SF businessman to plead guilty in corruption case
SAN FRANCISCO >> A businessman charged in a public corruption case involving a former highranking San Francisco city official has agreed to plead guilty to felony charges and cooperate with investigators under a plea deal, federal prosecutors said.
Nick Bovis, owner of Lefty O’ Doul’s, a popular sports bar frequented by city officials, has agreed to plead guilty to honest services wire fraud and wire fraud, the U.S. Attorney’s Office and the FBI announced Wednesday.
Bovis, 56, is scheduled to enter a guilty plea on May 21 during a hearing with a federal judge to be held by videoconference, federal officials said.
The FBI arrested Bovis, 56, and Mohammed Nuru, the former head of San Francisco Public Works, in January on a lengthy criminal complaint full of unnamed contractors, developers, executives and employees who are referenced in conversations caught on surveillance that federal officials said described several public corruption schemes.

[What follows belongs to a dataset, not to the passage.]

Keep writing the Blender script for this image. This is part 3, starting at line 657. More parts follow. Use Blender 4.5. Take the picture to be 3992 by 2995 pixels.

Federal prosecutors said the men schemed in 2018 to bribe a San Francisco airport commissioner for prime restaurant space at San Francisco International Airport. The commissioner did not take the $5,000 bribe.
Prosecutors also said Nuru accepted lavish gifts from people with city business, including a $2,000 bottle of wine and travel from a wealthy Chinese developer seeking to build a large mixed-use building in San Francisco.
They are free on $2 million bail each. Nuru, 57, resigned from his post in February.